Malaga Cove Plaza: The European like plaza might resemble a little square in Italy and it should. The centerpiece of the plaza is the statue of King Neptune that was imported from Italy in 1930. The columns and bricks add to the nostalgia, and as I found out when doing wedding photos up there a few years ago, it makes a wonderful backdrop save in the case of rain. (Remember those days?) The Plaza has several businesses, including the beloved Malaga Cove Ranch Market, which sells supermarket food plus homemade sandwiches, pizzas and the like, the Yellow Vase restaurant, and several banks and real estate firms.

Malaga Cove Library: Just up from the Plaza, a block away, is the stunning five-level library, a noted historic landmark, also built in 1930 in the Mediterranean revival style, and offering five levels and an art gallery below. Many wedding and portrait photographers take advantage of the huge lawn out front, and the beautiful surroundings for group shots by the library. 2400 Via Campesina, PV Estates.



Neighborhood Church: A former private mansion from the 1920s with over 15,000 square feet of living space and 32 rooms, the home was designed by Italian architect Armand Monaco (see a pattern here?) “built to model a Mediterranean villa with ceiling murals, carved balustrades, wrought iron gates and decorations,” per the Church, the Estate featured sweeping views of the Pacific Ocean from PV to Malibu. By the 1930s, the original owner ran into financial trouble and sold it, and by 1951 it turned into the church that is today. This is a great place to visit, both inside and out, especially the exterior, for the views of the stunning grounds.



Bluff Cove. One of those great PV finds, an off the beaten path hike at the side of the road that will take you down the hill to a secluded, rocky beach, beloved by surfers. To get there, go straight down the hill by the library, past the stop sign and turn towards the water, then turn left. You'll pass the Neighborhood Church. Head up the hill for about half a mile, and park when you see the cars pulled over on the side of the road.
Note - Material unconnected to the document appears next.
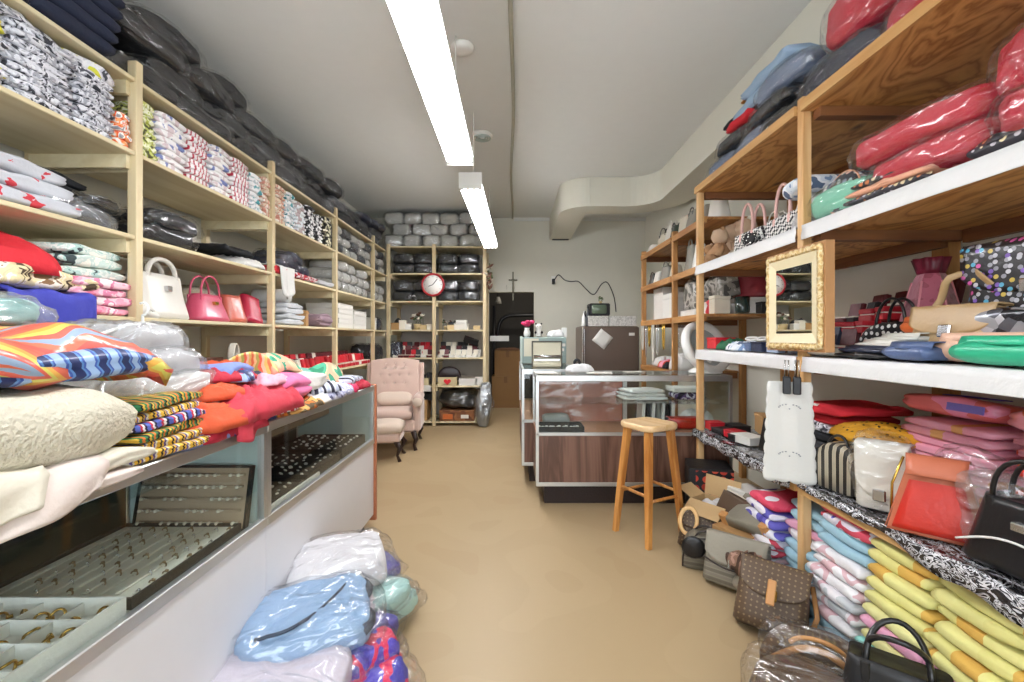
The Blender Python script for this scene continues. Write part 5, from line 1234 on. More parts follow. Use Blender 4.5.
g('bow_tie', 'black polka dot bow tied on the check tote nearer the counter', 'bow', heap('bow', .10, .07, .05, M('polka_black', '#17171a', .6, 'dots', ['#e8e8e4'], 60, thr=.3), seed=433), (XS+.045, 2.62, Z2+.04), (R(70), 0, RZ))
foil = M('crumpled_silver', '#c8c8ca', .28, metal=.8, bump=1.0, bs=70, var=.05)
tote('handbag', 'crinkled silver handbag tucked behind the middle post', (XS+.13, 2.215, Z2), (0, 0, RZ), .16, .15, .17, foil, pinkh, top=.8, hh=0, seed=434, amp=.014)
tote('handbag', 'cream handbag standing behind the check totes', (XS+.34, 2.86, Z2), (0, 0, RZ), .24, .14, .20, wl, wl, top=.85, hh=.09, seed=435)
g('folded_shirt', 'navy garment folded behind the check totes', 'shirt', slab('nvf', .40, .3, .17, navyj, seed=436, amp=.02, layers=3), (XS+.42, 2.48, Z2), (0, 0, RZ))
p_bws = M('blue_white_print', '#a9bcd0', .8, 'noise', ['#7a94b8', '#cfd9e4', '#e4e8ee', '#5a6a84'], 16)
g('folded_shirt', 'blue and white print garment rolled on top by the middle post', 'shirt', pillow('roll', .22, .34, .09, p_bws, seed=437, ex=.6), (XS+.2, 2.26, Z2+.175), (0, 0, RZ))
g('rumpled_shirt', 'blue and white print garment lying over the mint bag', 'shirt', heap('bws', .26, .3, .10, p_bws, seed=438, folds=7), (XS+.24, 2.0, Z2+.125), (0, 0, RZ))
# ================================================================== third shelf (white paper)
rose = M('rose_velvet', '#8f3f50', .5, 'noise', ['#8f3f50', '#9c4c60', '#843648'], 14, sheen=.6, var=.05)
vb = thing('bottle_bag', 'rose velvet six-sided drawstring bag with a ruffled burgundy top', 'bag', (XS+.41, 1.89, Z3+.085), (0, 0, .35))
def hexr(r, z): return [(r*math.cos(PI*k/3), r*math.sin(PI*k/3), z) for k in range(6)]
link('bag_body', MB().loft([hexr(.085, 0), hexr(.105, .03), hexr(.098, .08), hexr(.06, .23), hexr(.045, .262)], smooth=False).me('vb', rose), vb)
burg = leather('burgundy', '#6c1a30', .45)
link('ruffle', MB().loft([[((.044+.014*q+(.003+.006*q)*math.sin(k*2*PI/4))*math.cos(2*PI*k/32), (.044+.014*q+(.003+.006*q)*math.sin(k*2*PI/4))*math.sin(2*PI*k/32), .262+.065*q) for k in range(32)] for q in (0, .3, .6, 1)]).me('rf', burg), vb)
for k in range(6): link('seam_cord', MB().tube([(.106*math.cos(PI*k/3), .106*math.sin(PI*k/3), .03), (.061*math.cos(PI*k/3), .061*math.sin(PI*k/3), .23)], .004, 6).me('cord', M('pink_cord', '#d08a94', .5)), vb)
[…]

Starbucks/Subway on Hawthorne: Go back up the road and turn right on PV Drive West. At the intersection of Hawthorne are the greatest Starbucks and Subway restaurants in the world. Here's my criteria: they both have outdoor decks with that amazing PV ocean view. (31202 Palos Verdes Dr. West, Rancho Palos Verdes)
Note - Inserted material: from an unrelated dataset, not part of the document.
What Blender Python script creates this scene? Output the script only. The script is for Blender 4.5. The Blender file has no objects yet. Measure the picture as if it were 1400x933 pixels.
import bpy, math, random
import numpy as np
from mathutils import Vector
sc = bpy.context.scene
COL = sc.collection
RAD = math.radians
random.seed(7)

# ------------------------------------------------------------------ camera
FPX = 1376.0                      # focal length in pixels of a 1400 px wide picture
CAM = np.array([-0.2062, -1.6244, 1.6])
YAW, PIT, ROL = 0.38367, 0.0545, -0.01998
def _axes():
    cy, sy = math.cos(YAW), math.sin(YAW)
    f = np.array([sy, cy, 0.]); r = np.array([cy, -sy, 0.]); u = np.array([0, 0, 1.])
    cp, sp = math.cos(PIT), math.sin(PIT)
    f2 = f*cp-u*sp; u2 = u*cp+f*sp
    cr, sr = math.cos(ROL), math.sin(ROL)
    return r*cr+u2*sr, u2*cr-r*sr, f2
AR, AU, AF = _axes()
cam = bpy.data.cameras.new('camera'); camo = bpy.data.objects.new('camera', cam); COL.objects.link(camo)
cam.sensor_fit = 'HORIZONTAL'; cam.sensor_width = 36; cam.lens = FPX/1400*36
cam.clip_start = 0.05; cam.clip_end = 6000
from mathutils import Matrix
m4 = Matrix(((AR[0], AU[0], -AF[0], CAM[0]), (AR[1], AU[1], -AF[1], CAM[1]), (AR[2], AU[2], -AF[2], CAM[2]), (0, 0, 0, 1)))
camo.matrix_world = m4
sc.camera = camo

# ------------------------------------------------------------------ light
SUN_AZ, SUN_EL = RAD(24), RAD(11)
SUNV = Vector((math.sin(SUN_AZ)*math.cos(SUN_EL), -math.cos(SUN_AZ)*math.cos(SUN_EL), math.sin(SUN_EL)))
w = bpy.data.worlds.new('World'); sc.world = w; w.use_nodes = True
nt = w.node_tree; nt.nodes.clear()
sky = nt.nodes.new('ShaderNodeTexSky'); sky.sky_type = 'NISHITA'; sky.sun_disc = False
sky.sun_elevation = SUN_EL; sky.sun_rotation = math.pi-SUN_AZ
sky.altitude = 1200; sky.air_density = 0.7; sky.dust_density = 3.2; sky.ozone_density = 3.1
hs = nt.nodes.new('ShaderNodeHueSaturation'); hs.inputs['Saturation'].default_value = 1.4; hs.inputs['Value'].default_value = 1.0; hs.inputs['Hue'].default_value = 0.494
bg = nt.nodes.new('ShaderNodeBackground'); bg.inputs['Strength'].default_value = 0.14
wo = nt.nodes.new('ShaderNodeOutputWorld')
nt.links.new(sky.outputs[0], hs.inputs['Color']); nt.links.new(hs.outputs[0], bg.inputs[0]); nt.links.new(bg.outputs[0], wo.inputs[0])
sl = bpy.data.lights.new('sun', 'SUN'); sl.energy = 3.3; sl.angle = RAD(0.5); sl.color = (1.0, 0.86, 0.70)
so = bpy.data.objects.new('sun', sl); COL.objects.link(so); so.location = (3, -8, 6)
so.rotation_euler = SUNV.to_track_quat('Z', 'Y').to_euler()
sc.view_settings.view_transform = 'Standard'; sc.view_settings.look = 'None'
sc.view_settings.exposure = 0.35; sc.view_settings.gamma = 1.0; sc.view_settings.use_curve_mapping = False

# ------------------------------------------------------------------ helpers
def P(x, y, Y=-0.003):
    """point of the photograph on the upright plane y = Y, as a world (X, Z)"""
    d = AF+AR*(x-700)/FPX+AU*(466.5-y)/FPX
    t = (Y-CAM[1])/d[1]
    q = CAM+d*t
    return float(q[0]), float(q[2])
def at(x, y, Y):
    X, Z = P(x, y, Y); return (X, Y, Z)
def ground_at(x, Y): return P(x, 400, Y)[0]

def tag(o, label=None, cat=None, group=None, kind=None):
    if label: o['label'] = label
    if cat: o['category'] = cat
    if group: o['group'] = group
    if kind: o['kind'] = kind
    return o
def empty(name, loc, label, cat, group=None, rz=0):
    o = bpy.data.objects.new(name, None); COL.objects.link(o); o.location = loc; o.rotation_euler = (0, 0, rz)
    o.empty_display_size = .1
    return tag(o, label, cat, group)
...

Point Vincente. Here's where you'll find the stately Point Vincente lighthouse, rarely open to the public (only one day a month), but just try to visit and not get a picture of it. Look directly across from Point Vincente and you'll see Catalina Island. There's also wonderful picnic grounds and the Interpretive Center, which offers information about the history of the area. (31501 Palos Verdes Dr W, Rancho Palos Verdes.)



Terranea: A big, beautiful, ritzy resort by the sea, which happens to have public access to the ocean trails. Walking the resort is free too. 100 Terranea Way, Rancho PV.



Wayfarers Chapel: Across the street is the "glass church" designed by Frank Lloyd Wright's son Lloyd, completed in 1951. A must-see! 5755 Palos Verdes Dr S, Rancho Palos Verdes.

Portuguese Bend Reserve Hike: Turn back towards Malaga Cove, and turn right and up the hill at Hawthorne to the very top, taking a right at Crenshaw and continuing it comes to a dead end. Here you'll have an ocean view hike that will get you higher than a drone, with rolling hills, steep canyons and rock outcrops, per PV.



Paseo del Sol view: Type "Paseo Del Sol and Via Del Monte" into your GPS, and take a short 10 minute, windy, hilly drive to another amazing overview, this one looking down at Torrance, Redondo Beach, Hermosa, Manhattan and El Segundo, as well as Century City and even Hollywood. On a clear day, you can see the Hollywood Sign and Griffith Observatory from up here.

Is there a better sunset spot in Los Angeles? I don't think so. How about you?